What is the first step in the auto-purchasing process? Select one: a. Do your homework b. Analyzing needs versus wants c. Determining what you can afford d. Comparison shopping

b. Analyzing needs versus wants Not knowing this information before hand can lead to purchasing a car that does not meet your needs.

What is a mortgage? Select one: a. The difference between what is owned vs. what is owed b. The legal document used to allow a lender to use real property as collateral c. All of the choices are incorrect. d. The transfer of a lease agreement to a new tenant

b. The legal document used to allow a lender to use real property as collateral The mortgage is then the loan that you pay down. Once paid off you assume full rights to the home.

Which of the following is not an advantage of buying a house versus renting? Select one: a. Increase in equity b. Tax Advantages. c. Maintenance d. All of the choices are correct.

c. Maintenance As the owner of the home you are responsible for all of the maintenance. This can be both expensive and time consuming. Maintenance is not an advantage of buying a house. The owner is responsible for all costs. When renting a major advantage is that you are not responsible for the maintenance. This is the landlords responsibility.

Car lease payments are usually Select one: a. higher than loan payments b. about the same as loan payments c. lower than loan payments d. never a good investment

c. lower than loan payments Although lease payments are typically lower they will often require a large up front security deposit. They are also lower because you are not taking ownership in the vehicle as you would with financing (purchase) the car.
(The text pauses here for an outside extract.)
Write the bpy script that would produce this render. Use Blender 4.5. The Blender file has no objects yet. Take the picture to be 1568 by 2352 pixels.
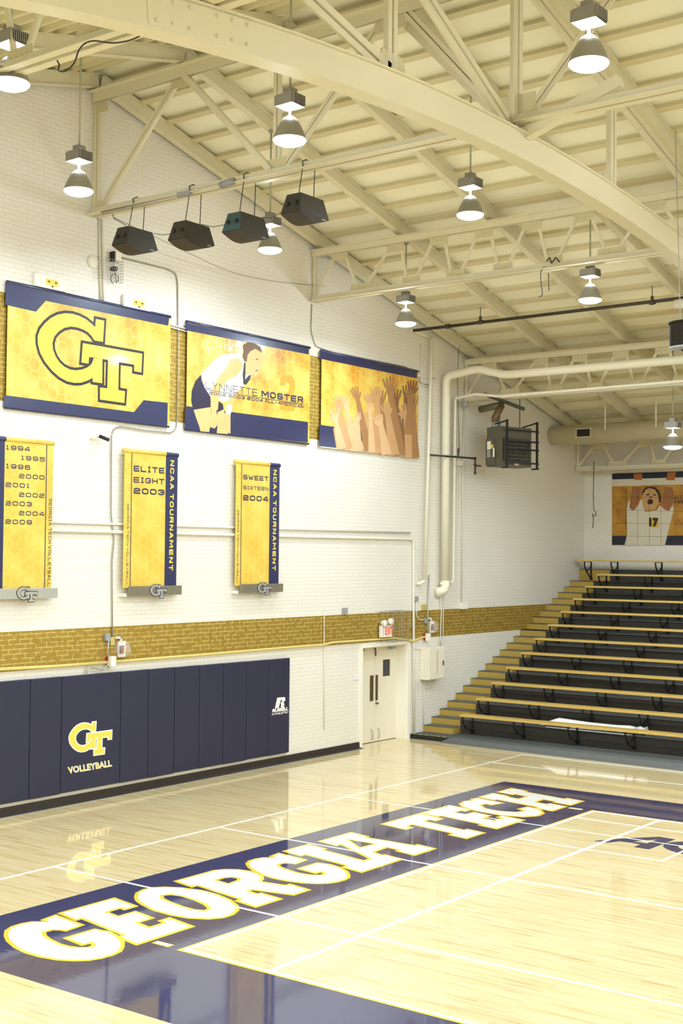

Calculate the affordable monthly car payment for a person who has a gross monthly income of $3,000. This person has a $250 monthly student loan payment, rent is $500 per month, and they pay $200 a month in child support obligations. Select one: a. $330 b. $300 c. $250 d. $130

d. $130 Monthly Income is $3,000. Following the max debt to income rule of 36% this would allow them to have total monthly debt obligations of $1,080. Fixed monthly debt obligations are already $950. $1,080 minus $950 gives enough for a car payment of $130/month

When looking into buying or leasing a car, what criteria are compared when "doing homework"? Select one: a. New versus Used b. Price and Insurance Cost c. Reliability and Service Records d. All of the choices are correct

d. All of the choices are correct Step 3 of the decision process

Which of the following is not a step toward purchasing an automobile? Select one: a. Analyze needs versus wants b. Shop for financing c. Determine affordability d. Make a preliminary offer

d. Make a preliminary offer

Which of the following is a disadvantage of buying a home? Select one: a. The value of your house may increase b. You will gain equity by paying down your mortage c. Eventually, you will be able to live payment-free d. The value of your house may decrease

d. The value of your house may decrease If the value of your home decreases and then you need to move (new job, loss of job, outgrow the house, etc.) a market decrease in home prices can lead to taking a loss on the home. This happened to many people in 2008-2009. However, if you are not planning on moving you also have time for the market to come back. Although people that bought homes in 2007 at the height of the market would have seen the value of their home decrease dramatically in 2008-2009 if they still live in that house today it is likely again worth as much or more than when they bought it in 2007.

To avoid PMI you should have a down payment of at least 20% on the purchase of your home. Select one: True False

true PMI is private mortgage insurance and will be required if you owe more than 80% of the value of the purchase. So, I down payment of 20% will help avoid PMI. Or, once you have paid down the original loan to below 80% of the original purchase price you can formally request to the lender that they remove PMI.